◆ TASK PROMPT ◆
Give back the full material, exactly as it reads.
** START OF RECORDS SHOWN **
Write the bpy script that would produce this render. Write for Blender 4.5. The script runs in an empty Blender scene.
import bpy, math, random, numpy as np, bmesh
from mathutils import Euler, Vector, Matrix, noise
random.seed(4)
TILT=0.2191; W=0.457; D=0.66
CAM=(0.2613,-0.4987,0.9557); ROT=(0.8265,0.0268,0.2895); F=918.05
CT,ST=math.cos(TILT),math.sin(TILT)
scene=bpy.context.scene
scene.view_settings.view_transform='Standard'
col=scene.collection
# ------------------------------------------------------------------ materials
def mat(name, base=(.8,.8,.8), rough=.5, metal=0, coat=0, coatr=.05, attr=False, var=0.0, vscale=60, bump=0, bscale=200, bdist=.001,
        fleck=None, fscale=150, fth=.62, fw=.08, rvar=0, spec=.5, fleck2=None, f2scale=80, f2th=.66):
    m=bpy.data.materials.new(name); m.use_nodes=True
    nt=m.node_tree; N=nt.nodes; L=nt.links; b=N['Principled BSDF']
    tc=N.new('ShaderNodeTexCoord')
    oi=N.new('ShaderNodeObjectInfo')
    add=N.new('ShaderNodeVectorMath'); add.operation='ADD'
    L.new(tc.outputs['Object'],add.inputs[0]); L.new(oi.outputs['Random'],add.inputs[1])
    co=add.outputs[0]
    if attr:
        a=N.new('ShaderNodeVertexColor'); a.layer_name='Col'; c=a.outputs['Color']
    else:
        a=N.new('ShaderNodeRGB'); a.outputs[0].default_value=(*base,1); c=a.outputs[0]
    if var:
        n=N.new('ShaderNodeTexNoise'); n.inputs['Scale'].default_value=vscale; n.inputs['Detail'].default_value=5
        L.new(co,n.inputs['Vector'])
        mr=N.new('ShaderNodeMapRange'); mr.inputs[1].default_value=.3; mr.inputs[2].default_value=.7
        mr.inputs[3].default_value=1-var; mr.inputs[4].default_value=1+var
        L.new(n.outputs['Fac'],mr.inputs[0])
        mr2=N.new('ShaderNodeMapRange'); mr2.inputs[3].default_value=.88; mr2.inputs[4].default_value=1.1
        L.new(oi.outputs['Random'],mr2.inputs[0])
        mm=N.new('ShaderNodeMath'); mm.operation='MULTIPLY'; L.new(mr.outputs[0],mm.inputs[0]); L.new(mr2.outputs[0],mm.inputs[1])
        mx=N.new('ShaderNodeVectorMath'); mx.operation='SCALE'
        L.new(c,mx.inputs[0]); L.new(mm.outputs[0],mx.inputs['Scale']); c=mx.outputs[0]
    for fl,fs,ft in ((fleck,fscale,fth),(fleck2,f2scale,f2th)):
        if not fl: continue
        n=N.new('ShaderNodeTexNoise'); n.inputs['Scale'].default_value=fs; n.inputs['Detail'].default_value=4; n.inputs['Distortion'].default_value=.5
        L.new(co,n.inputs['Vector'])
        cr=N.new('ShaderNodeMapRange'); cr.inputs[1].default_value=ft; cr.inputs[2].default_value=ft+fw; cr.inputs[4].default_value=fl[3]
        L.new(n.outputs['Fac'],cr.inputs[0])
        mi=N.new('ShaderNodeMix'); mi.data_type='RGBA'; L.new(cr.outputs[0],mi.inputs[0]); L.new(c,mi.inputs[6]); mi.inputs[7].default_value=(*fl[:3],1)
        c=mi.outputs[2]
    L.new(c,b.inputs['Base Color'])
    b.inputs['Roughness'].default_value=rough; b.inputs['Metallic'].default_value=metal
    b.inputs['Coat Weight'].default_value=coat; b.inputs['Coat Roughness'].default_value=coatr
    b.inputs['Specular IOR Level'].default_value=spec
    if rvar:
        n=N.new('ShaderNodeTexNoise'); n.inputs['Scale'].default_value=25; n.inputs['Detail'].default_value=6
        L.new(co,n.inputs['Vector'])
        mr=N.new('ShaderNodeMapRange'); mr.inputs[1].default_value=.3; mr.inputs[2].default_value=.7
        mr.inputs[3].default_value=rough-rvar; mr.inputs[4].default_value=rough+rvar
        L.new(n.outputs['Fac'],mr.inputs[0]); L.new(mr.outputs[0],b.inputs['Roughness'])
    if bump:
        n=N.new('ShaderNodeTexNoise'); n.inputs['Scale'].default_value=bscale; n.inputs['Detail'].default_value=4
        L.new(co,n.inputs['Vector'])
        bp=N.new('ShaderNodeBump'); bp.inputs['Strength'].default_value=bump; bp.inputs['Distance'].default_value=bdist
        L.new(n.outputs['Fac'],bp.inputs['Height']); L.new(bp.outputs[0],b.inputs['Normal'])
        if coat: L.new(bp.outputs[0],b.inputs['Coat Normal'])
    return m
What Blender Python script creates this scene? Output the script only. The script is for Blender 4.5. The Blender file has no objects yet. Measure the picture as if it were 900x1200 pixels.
** END OF RECORDS SHOWN **
◆ SOLUTION FOR THIS TASK ◆
Write the bpy script that would produce this render. Write for Blender 4.5. The script runs in an empty Blender scene.
import bpy, math, random, numpy as np, bmesh
from mathutils import Euler, Vector, Matrix, noise
random.seed(4)
TILT=0.2191; W=0.457; D=0.66
CAM=(0.2613,-0.4987,0.9557); ROT=(0.8265,0.0268,0.2895); F=918.05
CT,ST=math.cos(TILT),math.sin(TILT)
scene=bpy.context.scene
scene.view_settings.view_transform='Standard'
col=scene.collection
# ------------------------------------------------------------------ materials
def mat(name, base=(.8,.8,.8), rough=.5, metal=0, coat=0, coatr=.05, attr=False, var=0.0, vscale=60, bump=0, bscale=200, bdist=.001,
        fleck=None, fscale=150, fth=.62, fw=.08, rvar=0, spec=.5, fleck2=None, f2scale=80, f2th=.66):
    m=bpy.data.materials.new(name); m.use_nodes=True
    nt=m.node_tree; N=nt.nodes; L=nt.links; b=N['Principled BSDF']
    tc=N.new('ShaderNodeTexCoord')
    oi=N.new('ShaderNodeObjectInfo')
    add=N.new('ShaderNodeVectorMath'); add.operation='ADD'
    L.new(tc.outputs['Object'],add.inputs[0]); L.new(oi.outputs['Random'],add.inputs[1])
    co=add.outputs[0]
    if attr:
        a=N.new('ShaderNodeVertexColor'); a.layer_name='Col'; c=a.outputs['Color']
    else:
        a=N.new('ShaderNodeRGB'); a.outputs[0].default_value=(*base,1); c=a.outputs[0]
    if var:
        n=N.new('ShaderNodeTexNoise'); n.inputs['Scale'].default_value=vscale; n.inputs['Detail'].default_value=5
        L.new(co,n.inputs['Vector'])
        mr=N.new('ShaderNodeMapRange'); mr.inputs[1].default_value=.3; mr.inputs[2].default_value=.7
        mr.inputs[3].default_value=1-var; mr.inputs[4].default_value=1+var
        L.new(n.outputs['Fac'],mr.inputs[0])
        mr2=N.new('ShaderNodeMapRange'); mr2.inputs[3].default_value=.88; mr2.inputs[4].default_value=1.1
        L.new(oi.outputs['Random'],mr2.inputs[0])
        mm=N.new('ShaderNodeMath'); mm.operation='MULTIPLY'; L.new(mr.outputs[0],mm.inputs[0]); L.new(mr2.outputs[0],mm.inputs[1])
        mx=N.new('ShaderNodeVectorMath'); mx.operation='SCALE'
        L.new(c,mx.inputs[0]); L.new(mm.outputs[0],mx.inputs['Scale']); c=mx.outputs[0]
    for fl,fs,ft in ((fleck,fscale,fth),(fleck2,f2scale,f2th)):
        if not fl: continue
        n=N.new('ShaderNodeTexNoise'); n.inputs['Scale'].default_value=fs; n.inputs['Detail'].default_value=4; n.inputs['Distortion'].default_value=.5
        L.new(co,n.inputs['Vector'])
        cr=N.new('ShaderNodeMapRange'); cr.inputs[1].default_value=ft; cr.inputs[2].default_value=ft+fw; cr.inputs[4].default_value=fl[3]
        L.new(n.outputs['Fac'],cr.inputs[0])
        mi=N.new('ShaderNodeMix'); mi.data_type='RGBA'; L.new(cr.outputs[0],mi.inputs[0]); L.new(c,mi.inputs[6]); mi.inputs[7].default_value=(*fl[:3],1)
        c=mi.outputs[2]
    L.new(c,b.inputs['Base Color'])
    b.inputs['Roughness'].default_value=rough; b.inputs['Metallic'].default_value=metal
    b.inputs['Coat Weight'].default_value=coat; b.inputs['Coat Roughness'].default_value=coatr
    b.inputs['Specular IOR Level'].default_value=spec
    if rvar:
        n=N.new('ShaderNodeTexNoise'); n.inputs['Scale'].default_value=25; n.inputs['Detail'].default_value=6
        L.new(co,n.inputs['Vector'])
        mr=N.new('ShaderNodeMapRange'); mr.inputs[1].default_value=.3; mr.inputs[2].default_value=.7
        mr.inputs[3].default_value=rough-rvar; mr.inputs[4].default_value=rough+rvar
        L.new(n.outputs['Fac'],mr.inputs[0]); L.new(mr.outputs[0],b.inputs['Roughness'])
    if bump:
        n=N.new('ShaderNodeTexNoise'); n.inputs['Scale'].default_value=bscale; n.inputs['Detail'].default_value=4
        L.new(co,n.inputs['Vector'])
        bp=N.new('ShaderNodeBump'); bp.inputs['Strength'].default_value=bump; bp.inputs['Distance'].default_value=bdist
        L.new(n.outputs['Fac'],bp.inputs['Height']); L.new(bp.outputs[0],b.inputs['Normal'])
        if coat: L.new(bp.outputs[0],b.inputs['Coat Normal'])
    return m
What Blender Python script creates this scene? Output the script only. The script is for Blender 4.5. The Blender file has no objects yet. Measure the picture as if it were 900x1200 pixels.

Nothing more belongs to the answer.